Nunca es tarde para empezar a leer
El veterano realizador francés, hijo del legendario Jacques Becker, entrega una película tan honesta como anacrónica, en la que el santo inocente de un idílico pueblito francés descubre el placer de la lectura a través de una anciana dama.
Es tan transparente la ingenuidad cinematográfica de Mis tardes con Margueritte, tan rudimentaria su dramaturgia, tan evidentes son sus anacronismos que cuesta enojarse con una película que atrasa casi tres cuartos de siglo y no hace nada por ocultarlo, como si en la cabeza de Jean Becker el cine se hubiera detenido aún antes de que su padre, el gran Jacques Becker, diera clásicos de la talla de Casco de oro (1952) o Grisbi (1954).
La anécdota argumental, tomada de un libro de Marie-Sabine Roger, es de lo más simple, tanto como su protagonista. En un pequeño pueblo rural francés –de esos que se solían ver en las películas de Marcel Pagnol y que quizá nunca existieron realmente–, el personaje del lugar, el santo inocente es Germain (Gérard Depardieu). Bueno como un pan, es a él a quien se refiere el título original del film, La tête en friche, una expresión que se podría traducir como “Cabeza yerma”. Y yerma no porque esté hueca, o vacía, sino porque nunca fue cultivada, porque siempre, desde su primera infancia, a Germain nadie le dio cariño ni instrucción, empezando por su madre, que lo consideraba “un error”, tal como informan unos flashbacks tan toscos, tan elementales que parecen salidos del más remoto túnel del tiempo.
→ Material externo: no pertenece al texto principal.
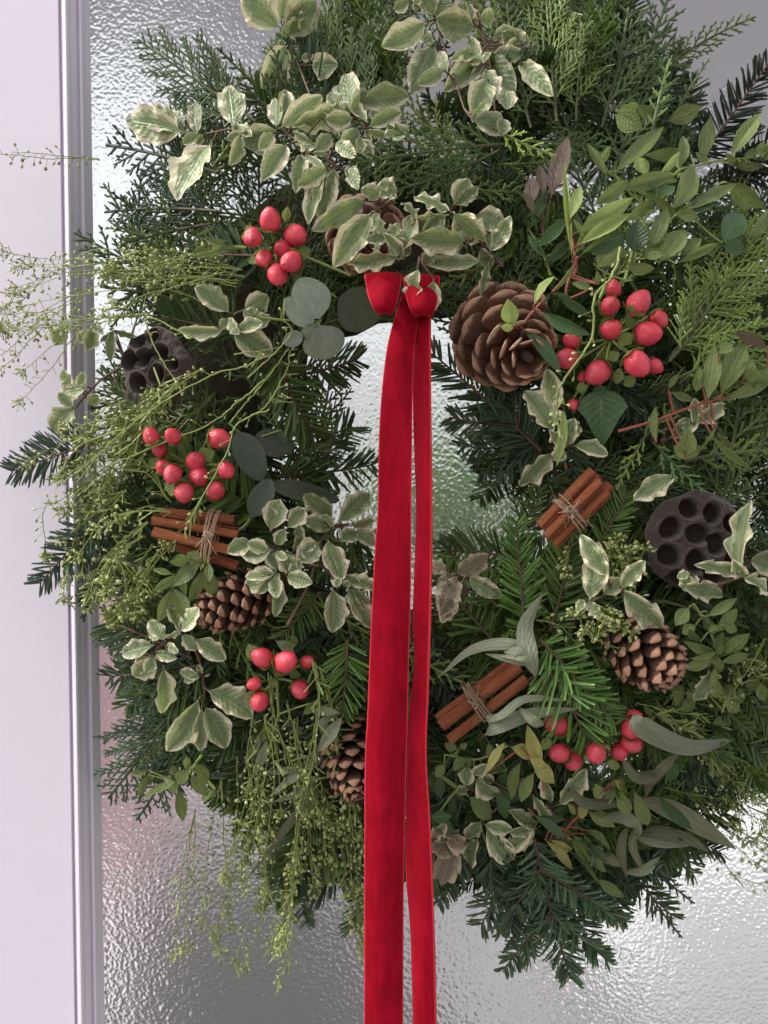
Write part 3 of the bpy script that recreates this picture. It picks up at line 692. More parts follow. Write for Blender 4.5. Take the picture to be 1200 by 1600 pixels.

Pero como el hombre es bueno por naturaleza –parece decir la película de Becker–, Germain no se convirtió en un resentido, un violento o un asocial. Quizá pudo sortear ese destino gracias a la estereotipada barra de amigos que lo quieren así como es y lo incluyen en su ronda de copas en el bistró de la plaza (hablar de “contención” sería equivocado en una película pre-freudiana). O también porque tuvo suerte y no se sabe bien cómo –caprichos del guión, sin duda– ese hombre dejado, ya mayor y corto de entendederas, tiene a su lado a una mujer joven, inteligente y hermosa (Sophie Villemin) que a toda costa quiere un hijo de él. ¿Será porque a Germain lo encarna Depardieu?
El asunto es que nunca es tarde para el conocimiento, machaca Becker, a partir del momento en que una tarde, en la plaza del pueblo, Germain encuentra sentada en su banco favorito a una elegante y frágil anciana (Gisèle Casadesus, de la legendaria Comédie-Française), que le transmitirá su pasión por la lectura y los libros. Casi centenaria, la vieille dame Margueritte comenzará a leerle cada tarde a Germain fragmentos de Camus, de Romain Gary, del chileno Luis Sepúlveda, con los cuales despertará en él una sensibilidad hasta entonces dormida, desconocida.
Alguna sombra en la salud de la señora, los celos de la chica de Germain, la desconfianza que provoca en sus amigos el cambio de vocabulario del protagonista oscurecen apenas una paleta por lo demás siempre luminosa, como si el sol nunca dejara de brillar, ni siquiera de noche, en ese idílico pueblito francés. Pero a no preocuparse, que todo está previsto para que luego de 82 minutos (la brevedad se agradece) el público pueda salir de la sala con una sonrisa en los labios.